Return to David's theory of evolution (Evolution)

by David Turell @, Wednesday, December 21, 2022, 18:13 (701 days ago) @ dhw

DAVID: Evolution wasn't as messy as you describe, and we are here so it worked.

dhw: It is you who have used the terms “mistakes”, “failed experiments” and “messy”. I simply proposed that experimentation would account for the dead ends.

I do not assume God ever experimented in the sense He did not have a definite goal in sight, us. Dead ends were for former necessary ecosystems, no longer needed as evolution advanced to new forms requiring new ecosystems for food.


Transferred from “More miscellany, Part One”:

dhw: I see no reason to suppose that every new species suddenly appeared globally.

DAVID: I'm sure, agreeing with you, species are local. Lions in Africa, tigers in Asia.

dhw: Thank you. That is why your belief that your God did not control local climate changes (which would have changed local environments) constitutes one crucial factor in evolution which was beyond his control.

DAVID: Only God speciates, so He took local weather into account when necessary.

dhw: You still have him reacting to conditions beyond his control, as opposed to his being “in tight control”.

God is in tight control of continuing speciation which responds with forms adapted to new conditions.
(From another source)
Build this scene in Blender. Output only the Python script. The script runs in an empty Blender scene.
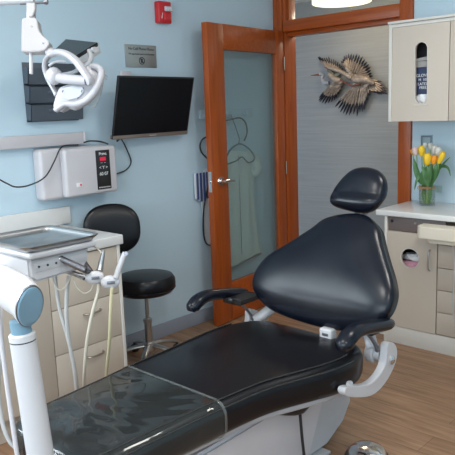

dhw: You keep insisting that your God was in full control, but local environments could change independently of him, and the survival of species for him to work on was also outside his control. It all ties in quite neatly with your theory that many of his experiments failed – the chances of his messy failures would be vastly increased by the interference of circumstances beyond his control. But, still sticking to your theory, fortunately for us, he used his luck to continue experimenting until finally he achieved what you think was his goal.

As you have not commented on this, I feel we have reached agreement, although I must admit in all honesty that of my three theistic alternatives to your original theory of evolution (the others being a God who had new ideas as he went along, and a God who wanted and designed a free-for-all, allowing for possible dabbles), experimentation is the one I like least, precisely because it lays emphasis on your God’s humanized fallibility. The third is my own favourite. But we’ve covered all the ground year after year, so I think we can leave it at that.

DAVID: God never needs luck, and in this scenario responded appropriately when necessary.

dhw: If suitable conditions had never arisen for humans to exist, he could never have “responded appropriately” by designing humans! Responding is reactive, and if his achievement of his goal depended on something outside his control, then clearly he was depending on chance to provide what he needed.

It is generally accepted that the Earth is fine-tuned for life to appear. In your wild suppositions that fine tuning didn't happen is a distortion of the real history, in which God provided fine tuning. He speciated to fit changing environmental requirements, chance never involved. Earth's relatively fixed climate controlling previous previously discussed.